Re: Do 'folk' atheist dismissals of theism amount to Bulveri
Posted: Fri Feb 27, 2015 12:28 am
I.CanImmanuel Can wrote:Seriously?...that summarizes my complaint with those who label themselves philosophers. They invent irrelevant notions to discuss. How, then, can they be relevant to whatever forms reality takes?![]()
Okay, I'll give a serious answer, even if I find the question...well, I suppose the phrase I want is "unbelievably naïve." Sorry...that's how I see it.
I don't want to be mean, but what you say is like saying "Theoretical physics is useless, because it doesn't build bridges." Or like saying, "Economic theory is useless because it doesn't make my business successful." It just looks like a lack of understanding of the whole enterprise.
Okay, enough metaphors. What philosophers argue in theory has huge, huge potential payoffs in the real world. I don't mean endless caviling and gratuitous contradiction do that, but that the careful working through of ideas in the hypothetical, the conceptual solving of problems, eliminating of irrationalities and grounding of intentions gives us huge gains in terms of the clarity of our thoughts and plans, and costs us not a cent, no tears, and not a drop of human blood. Working controversies out in real life costs plenty of all three sometimes.
If that line of thought doesn't impress you, okay. And if you don't like philosophers, then I suppose you can go and do whatever else you find useful to do. You're not obliged to participate in an activity you think is useless, of course. But I find it a staggeringly naïve perspective, honestly.
Your theoretical physics analogy is silly. I've done both the theoretical and the engineering aspects of physics and find them essential to one another's grasp on reality. The most powerful contributions to our civilizations have come from theoretical physics-- yet that stuff would be irrelevant without implementers.
Economic theory is a better example of my perspective than of yours. I'm a practical man who lives in a simple mortgage-free cabin and has no debts. I live w/o economic worries thanks to my forays into exotic economics decades earlier, from which I learned that conservative use of money works well for those of us who do not have access to the right astrologer. I watched the U.S. fall into economic and political decline when our greedy politicians eschewed Friedman's economic theories in favor of the more expedient opinions of J.M. (We can borrow it from ourselves!!) Keynes.
If I recall rightly, the official U.S. national debt ticked past 18 x 10exp9 just recently. That bullshit will collapse.
Comparing physics to economics is a weak comparison. A new physical theory is like a new dance move, learned with the assistance of an instructor who mostly back-leads the patterns of movement. One can go out to a dance hall that evening and try out the move with dancers unfamiliar with it. Can one lead a non-instructor through a complex move, or does the pattern collapse in real life? Collapse means that the move ignores the rules of partnership dancing, the dance-floor equivalent of functionality.
That's one of the things I like about theoretical physics. A theory can be validated because there are agreed-upon standards for its success or failure. This is not the case with economics.

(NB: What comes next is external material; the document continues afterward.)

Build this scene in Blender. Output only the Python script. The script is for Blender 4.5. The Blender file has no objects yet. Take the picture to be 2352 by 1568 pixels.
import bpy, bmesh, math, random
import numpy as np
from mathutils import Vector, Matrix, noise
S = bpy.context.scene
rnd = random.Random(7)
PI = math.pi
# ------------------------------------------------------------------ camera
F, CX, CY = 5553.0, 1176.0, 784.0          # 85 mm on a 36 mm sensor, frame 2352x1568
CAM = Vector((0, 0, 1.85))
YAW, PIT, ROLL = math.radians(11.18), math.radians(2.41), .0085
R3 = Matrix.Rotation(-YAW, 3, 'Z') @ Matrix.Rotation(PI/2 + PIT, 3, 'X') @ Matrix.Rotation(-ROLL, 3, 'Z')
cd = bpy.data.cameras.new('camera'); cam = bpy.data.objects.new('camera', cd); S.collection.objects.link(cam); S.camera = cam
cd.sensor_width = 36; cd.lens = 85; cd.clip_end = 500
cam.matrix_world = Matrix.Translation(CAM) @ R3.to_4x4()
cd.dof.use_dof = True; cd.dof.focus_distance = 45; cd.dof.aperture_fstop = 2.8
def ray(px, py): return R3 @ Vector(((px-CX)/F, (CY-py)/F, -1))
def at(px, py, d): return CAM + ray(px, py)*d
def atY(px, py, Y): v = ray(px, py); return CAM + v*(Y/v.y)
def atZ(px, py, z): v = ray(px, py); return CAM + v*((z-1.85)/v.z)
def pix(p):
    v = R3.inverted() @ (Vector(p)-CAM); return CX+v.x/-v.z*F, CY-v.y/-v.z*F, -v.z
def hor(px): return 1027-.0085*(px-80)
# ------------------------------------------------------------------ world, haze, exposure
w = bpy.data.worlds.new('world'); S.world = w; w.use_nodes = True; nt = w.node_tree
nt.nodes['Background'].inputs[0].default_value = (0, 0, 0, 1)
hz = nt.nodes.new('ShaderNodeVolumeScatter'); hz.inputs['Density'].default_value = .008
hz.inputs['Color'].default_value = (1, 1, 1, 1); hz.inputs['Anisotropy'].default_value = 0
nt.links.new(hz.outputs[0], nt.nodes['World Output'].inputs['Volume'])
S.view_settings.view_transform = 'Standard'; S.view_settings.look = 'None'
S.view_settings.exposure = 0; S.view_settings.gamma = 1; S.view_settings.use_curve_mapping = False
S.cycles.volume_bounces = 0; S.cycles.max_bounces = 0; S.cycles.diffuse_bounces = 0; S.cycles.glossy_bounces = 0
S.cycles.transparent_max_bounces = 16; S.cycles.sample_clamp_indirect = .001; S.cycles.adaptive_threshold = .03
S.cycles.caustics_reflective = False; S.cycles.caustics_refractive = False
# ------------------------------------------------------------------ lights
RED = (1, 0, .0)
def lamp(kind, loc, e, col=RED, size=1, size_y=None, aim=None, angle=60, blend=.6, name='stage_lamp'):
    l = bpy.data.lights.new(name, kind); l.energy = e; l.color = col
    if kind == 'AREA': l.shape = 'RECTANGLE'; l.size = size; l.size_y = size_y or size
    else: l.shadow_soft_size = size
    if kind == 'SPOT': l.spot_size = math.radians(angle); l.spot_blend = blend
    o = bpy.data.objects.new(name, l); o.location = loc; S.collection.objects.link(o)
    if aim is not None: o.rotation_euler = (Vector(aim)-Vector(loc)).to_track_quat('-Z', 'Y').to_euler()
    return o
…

Politicians pick and choose their economic theory of the day according to their personal needs, not for long-term objective results. Today we see the results of Keynesian economics, and listen to nitwits in government deny that those results will have consequences.
Personally, I think that those consequences are within a few years of coming home to roost. We'll know them when the rest of the world decides that oil will be priced in Yuan.

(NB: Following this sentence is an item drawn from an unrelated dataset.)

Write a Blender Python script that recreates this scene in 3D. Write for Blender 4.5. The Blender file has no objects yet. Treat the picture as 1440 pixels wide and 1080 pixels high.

One of the other things I like about theoretical physics is that its hypotheses can be tested non-destructively.
Moving on, you wrote, "...the careful working through of ideas in the hypothetical, the conceptual solving of problems, eliminating of irrationalities and grounding of intentions gives us huge gains in terms of the clarity of our thoughts and plans, and costs us not a cent, no tears, and not a drop of human blood."
Last I heard, Karl Marx was regarded as, guess what? A philosopher! Yep, no blood lost there, not under the Bolshevik revolution, Stalin's regime, or the Cuban revolution, or Mao's purge of Chinese intellectuals, etc. Tell me once again how naive I am, if you can get your head out of your ass long enough to explain.

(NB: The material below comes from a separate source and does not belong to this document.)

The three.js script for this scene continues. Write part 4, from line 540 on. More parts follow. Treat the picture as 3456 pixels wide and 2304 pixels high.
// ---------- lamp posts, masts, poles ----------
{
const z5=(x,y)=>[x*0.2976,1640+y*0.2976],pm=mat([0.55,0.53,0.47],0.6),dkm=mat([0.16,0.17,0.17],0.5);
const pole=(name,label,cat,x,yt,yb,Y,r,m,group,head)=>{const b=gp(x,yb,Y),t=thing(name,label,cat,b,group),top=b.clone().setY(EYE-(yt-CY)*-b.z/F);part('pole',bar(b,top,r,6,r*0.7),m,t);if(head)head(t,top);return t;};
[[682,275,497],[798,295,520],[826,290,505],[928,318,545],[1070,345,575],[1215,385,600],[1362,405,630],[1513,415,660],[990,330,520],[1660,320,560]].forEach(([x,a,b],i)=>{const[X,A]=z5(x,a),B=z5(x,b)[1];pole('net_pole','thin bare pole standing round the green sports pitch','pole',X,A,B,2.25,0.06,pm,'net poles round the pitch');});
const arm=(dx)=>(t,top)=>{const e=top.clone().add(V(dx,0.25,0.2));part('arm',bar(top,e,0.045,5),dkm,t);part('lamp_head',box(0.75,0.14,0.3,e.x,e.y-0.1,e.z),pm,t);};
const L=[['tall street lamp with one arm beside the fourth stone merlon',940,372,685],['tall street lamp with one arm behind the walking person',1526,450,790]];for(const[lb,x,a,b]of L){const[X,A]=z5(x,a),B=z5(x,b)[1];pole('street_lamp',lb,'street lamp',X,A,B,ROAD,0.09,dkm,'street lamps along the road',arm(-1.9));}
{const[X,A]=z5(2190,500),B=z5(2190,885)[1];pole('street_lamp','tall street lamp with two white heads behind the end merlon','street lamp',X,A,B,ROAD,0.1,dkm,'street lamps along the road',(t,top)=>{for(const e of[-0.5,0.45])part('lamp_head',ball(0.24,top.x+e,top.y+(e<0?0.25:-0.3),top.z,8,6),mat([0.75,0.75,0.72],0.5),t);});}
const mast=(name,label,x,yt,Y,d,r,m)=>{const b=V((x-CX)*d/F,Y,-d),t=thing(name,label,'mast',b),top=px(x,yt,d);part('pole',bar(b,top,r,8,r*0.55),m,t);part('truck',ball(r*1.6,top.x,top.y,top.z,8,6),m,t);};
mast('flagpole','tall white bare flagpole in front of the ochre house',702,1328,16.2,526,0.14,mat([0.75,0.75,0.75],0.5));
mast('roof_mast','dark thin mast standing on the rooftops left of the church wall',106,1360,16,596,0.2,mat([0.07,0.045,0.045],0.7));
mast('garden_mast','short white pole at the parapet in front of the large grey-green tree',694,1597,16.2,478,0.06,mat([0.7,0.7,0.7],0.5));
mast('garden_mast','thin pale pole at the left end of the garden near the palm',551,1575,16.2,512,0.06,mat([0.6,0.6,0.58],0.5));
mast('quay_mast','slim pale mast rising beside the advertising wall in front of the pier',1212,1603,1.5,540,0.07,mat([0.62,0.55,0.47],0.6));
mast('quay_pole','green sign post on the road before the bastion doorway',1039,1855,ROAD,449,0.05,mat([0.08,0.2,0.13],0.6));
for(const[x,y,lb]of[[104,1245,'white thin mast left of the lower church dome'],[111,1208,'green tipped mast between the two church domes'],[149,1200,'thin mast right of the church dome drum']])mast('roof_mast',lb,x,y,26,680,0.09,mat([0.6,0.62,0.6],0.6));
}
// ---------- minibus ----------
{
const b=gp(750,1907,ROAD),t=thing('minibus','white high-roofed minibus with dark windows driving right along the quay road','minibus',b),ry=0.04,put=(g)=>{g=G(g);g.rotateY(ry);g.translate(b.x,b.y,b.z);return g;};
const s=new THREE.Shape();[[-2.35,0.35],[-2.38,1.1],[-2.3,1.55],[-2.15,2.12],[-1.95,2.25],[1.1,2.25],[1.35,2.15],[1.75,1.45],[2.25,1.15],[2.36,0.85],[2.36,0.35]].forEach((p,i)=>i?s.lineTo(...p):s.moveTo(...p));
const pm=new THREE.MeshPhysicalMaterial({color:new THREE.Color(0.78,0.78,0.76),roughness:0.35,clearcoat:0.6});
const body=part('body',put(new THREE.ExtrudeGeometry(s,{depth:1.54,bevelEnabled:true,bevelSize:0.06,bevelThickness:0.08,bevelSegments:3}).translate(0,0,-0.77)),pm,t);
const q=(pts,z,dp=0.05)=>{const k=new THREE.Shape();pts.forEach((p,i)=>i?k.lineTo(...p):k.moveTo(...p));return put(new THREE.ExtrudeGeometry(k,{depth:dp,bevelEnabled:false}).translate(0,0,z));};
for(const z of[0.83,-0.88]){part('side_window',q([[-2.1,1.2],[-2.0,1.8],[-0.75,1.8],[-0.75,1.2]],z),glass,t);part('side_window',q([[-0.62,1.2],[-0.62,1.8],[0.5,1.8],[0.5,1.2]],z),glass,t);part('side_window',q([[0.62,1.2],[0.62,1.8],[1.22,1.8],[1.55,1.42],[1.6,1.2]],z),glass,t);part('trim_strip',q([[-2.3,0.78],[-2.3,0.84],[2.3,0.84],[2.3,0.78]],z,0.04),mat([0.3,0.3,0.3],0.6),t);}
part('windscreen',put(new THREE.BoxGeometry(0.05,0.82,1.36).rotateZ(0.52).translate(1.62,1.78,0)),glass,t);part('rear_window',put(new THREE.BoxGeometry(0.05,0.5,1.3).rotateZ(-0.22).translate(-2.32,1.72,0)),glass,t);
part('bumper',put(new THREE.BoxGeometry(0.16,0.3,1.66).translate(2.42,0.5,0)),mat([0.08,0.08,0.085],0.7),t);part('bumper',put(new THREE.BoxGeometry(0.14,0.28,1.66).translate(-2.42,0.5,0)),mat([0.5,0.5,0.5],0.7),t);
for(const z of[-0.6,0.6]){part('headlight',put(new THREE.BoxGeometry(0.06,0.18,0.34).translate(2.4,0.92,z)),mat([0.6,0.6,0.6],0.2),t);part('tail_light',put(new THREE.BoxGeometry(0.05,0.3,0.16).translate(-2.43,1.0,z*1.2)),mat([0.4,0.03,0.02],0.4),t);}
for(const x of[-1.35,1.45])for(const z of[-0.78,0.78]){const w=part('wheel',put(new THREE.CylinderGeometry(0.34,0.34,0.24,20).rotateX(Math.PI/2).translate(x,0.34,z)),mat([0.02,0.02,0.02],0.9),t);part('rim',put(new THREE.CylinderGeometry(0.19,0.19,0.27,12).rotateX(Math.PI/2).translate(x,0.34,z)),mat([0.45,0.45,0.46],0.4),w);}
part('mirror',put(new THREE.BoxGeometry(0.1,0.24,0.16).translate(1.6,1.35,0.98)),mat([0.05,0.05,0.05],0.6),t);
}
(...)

When you are finished with that, kindly refer me to a source of the ideas that have been worked through, irrationalities and grounding, clarity of thoughts etc. Before you do so, spend a day watching Fox News. You'll probably need a glass navel in order to view it properly, and earbuds to listen.
I have regular conversations with a philosopher who is also well versed in physics and theoretical mathematics, and have read some philosophers who I greatly admire. So I'm not down on philosophers in general. But I am seriously disappointed in the modern genre, the general irrelevance of which you seem to exemplify as well as any.